Short Fiction Review: The Man Who Carved Skulls by Richard Parks

th_a0580aaeccec739569f2502c0aa86498_lightspeed_36_may_2013Title: The Man Who Carved Skulls

Author: Richard Parks

Publisher: Lightspeed Magazine, Issue 36 (Reprint from 2007 Weird Tales)

Date: May 2013

Review:

“I married your mother for her skull. It’s no secret.”

So begins the story of Jarak, the skull carver. His profession is a noble one — etching images into the skulls of the deceased to forever commemorate their lives in the House of Skulls. Jarak’s son, Akan, takes an interest in his father’s work, hoping one day to follow in his footsteps.

Jarak tells his son how he met his mother and how she ultimately married him in hope of having her own skull immortalized with greater beauty and prestige than any of the other heads on display in the tomb. It’s a vain love story, but both Jarak and his wife, Letis, are happy.

The conflict begins when Jarak’s health takes a turn for the worst and it appears that Jarak’s promise to decorate his wife’s skull will go unfulfilled.
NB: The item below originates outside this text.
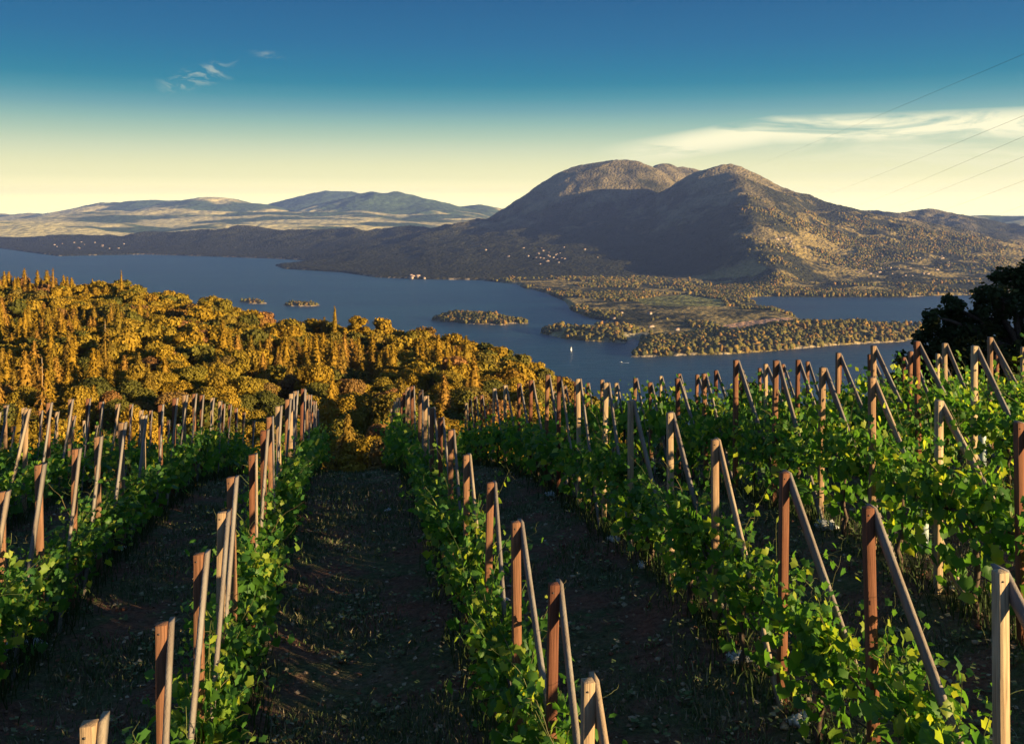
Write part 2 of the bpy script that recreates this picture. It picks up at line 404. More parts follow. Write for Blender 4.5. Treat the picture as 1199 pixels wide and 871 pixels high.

She has not the courage to commit suicide and Jarak doesn’t have the heart to kill her. Only Akan can intercede if his parent’s deepest wishes can come true.

At first, after reading this story, I was reminded of the Hugo and Nebula Award-winning novel, Speaker for the Dead by Orson Scott Card. Ender Wiggin is faced with a similar dilemma where he must commit a violent act against an alien species for the “piggie” to be immortalized. Card adroitly deals with the subject of conflicting ethics and norms, making this novel superior to its predecessor, Ender’s Game.

In The Man Who Carved Skulls, Akan’s dilemma is not one of ethics, but of cost. Is it worth the cost of losing his own freedom and future so that his parents’ dreams can be fulfilled? There is also a message of love, asking to what extent a person will carry out an undesirable act for the ones he loves.

I found the story to be well-written and thought-provoking. I love situational ethics and the dilemma presented touches on this subject. Where I was a bit lost was with the selfishness of Letis. Not only is she vain, but she is so cowardly that she would rather have her son punished for his entire life than kill herself. Akan, rather than being a selfless hero, becomes a victim. Not even his deed is noble, for all it accomplishes is fulfilling her shallow pursuit.

While my later reflections have mixed thoughts, the story did provide an idea that made me think beyond the last line. Even though the characters were not all that likable, I really liked the premise and overall found it to be a rewarding read.